JC Ja. Wenn man Kindern z. B. beibringt, Nahrungsmittel zu produzieren, wenn sie in der Grundschule sind, dann lieben sie ihren Rosenkohl – wissen Sie, wenn sie ihn eigenhändig angebaut haben. Sie haben den gesamten Zyklus der Nahrung erlebt. Das ist ein Beispiel für einen sinnvollen Erziehungsstil.

DH Man hört oft, wir sollten uns auf Wissen oder Technologie stützen, um uns zu retten, aber vielleicht gibt es noch etwas anderes?

JC Wir sollten uns nicht auf Technologie allein stützen. Ich denke, das ist eine Dummheit. Wir müssen die Probleme, in die wir geraten, verstehen, um zu verstehen, was die Lösungen sind. Sehr oft erfordern diese Lösungen nicht Massen von Technologie. Sie erfordern einfach, dass Menschen ihr Verhalten ändern – z. B. einfacher leben, oder ethischer, oder dass wir für unsere Wohnungen, unsere Ernährung nachhaltigere Produkte wählen und solche Dinge – und dass wir unsere Art zu denken ändern; wir müssen an die nächsten zwei oder drei Generationen denken, nicht nur an unseren eigenen Komfort heute.

Abschließend möchte ich sagen, dass die Probleme, mit denen die Menschheit konfrontiert ist, sehr groß sind – und sehr tödlich.
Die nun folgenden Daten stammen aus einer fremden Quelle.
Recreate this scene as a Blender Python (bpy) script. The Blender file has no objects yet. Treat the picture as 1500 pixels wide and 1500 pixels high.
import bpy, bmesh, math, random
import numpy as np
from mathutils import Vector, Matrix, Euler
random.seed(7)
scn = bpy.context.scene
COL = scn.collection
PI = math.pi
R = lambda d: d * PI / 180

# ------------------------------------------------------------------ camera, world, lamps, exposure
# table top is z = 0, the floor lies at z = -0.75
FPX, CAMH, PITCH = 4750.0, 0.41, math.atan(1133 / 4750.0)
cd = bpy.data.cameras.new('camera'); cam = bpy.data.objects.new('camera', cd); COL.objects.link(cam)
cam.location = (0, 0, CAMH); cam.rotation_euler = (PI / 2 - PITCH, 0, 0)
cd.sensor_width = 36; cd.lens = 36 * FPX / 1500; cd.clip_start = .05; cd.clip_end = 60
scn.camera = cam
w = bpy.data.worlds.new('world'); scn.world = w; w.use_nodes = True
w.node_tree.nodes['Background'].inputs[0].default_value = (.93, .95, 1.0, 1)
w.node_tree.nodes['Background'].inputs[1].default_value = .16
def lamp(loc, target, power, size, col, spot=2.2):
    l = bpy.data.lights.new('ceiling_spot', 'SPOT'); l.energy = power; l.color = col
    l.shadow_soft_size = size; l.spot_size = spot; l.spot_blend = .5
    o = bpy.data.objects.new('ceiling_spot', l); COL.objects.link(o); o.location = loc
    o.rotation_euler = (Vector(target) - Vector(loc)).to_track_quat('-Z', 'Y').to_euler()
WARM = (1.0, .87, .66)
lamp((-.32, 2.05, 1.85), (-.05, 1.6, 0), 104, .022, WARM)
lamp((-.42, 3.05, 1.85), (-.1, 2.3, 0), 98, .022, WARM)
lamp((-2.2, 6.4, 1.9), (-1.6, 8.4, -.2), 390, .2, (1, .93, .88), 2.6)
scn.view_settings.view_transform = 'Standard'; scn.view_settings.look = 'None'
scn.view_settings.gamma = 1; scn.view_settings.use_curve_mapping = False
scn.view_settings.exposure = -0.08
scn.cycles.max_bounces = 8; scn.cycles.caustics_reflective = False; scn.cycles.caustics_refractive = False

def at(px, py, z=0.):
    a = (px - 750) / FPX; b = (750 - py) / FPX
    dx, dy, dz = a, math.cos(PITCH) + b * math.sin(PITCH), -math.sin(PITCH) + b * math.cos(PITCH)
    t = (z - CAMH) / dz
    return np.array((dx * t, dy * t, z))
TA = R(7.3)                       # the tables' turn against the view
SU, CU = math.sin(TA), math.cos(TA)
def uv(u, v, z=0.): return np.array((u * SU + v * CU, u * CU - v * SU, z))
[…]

Sie werden vielen den Tod bringen und eine Menge unnötiges Leid verursachen, wenn wir nicht bald handeln. Aber wir müssen mit Klugheit handeln, die Natur dieser Probleme verstehen, damit die Lösungen, die wir ersinnen, diese Welt für unsere Kinder besser machen. Und wir müssen dieses Wissen mit der gesamten Menschheit teilen.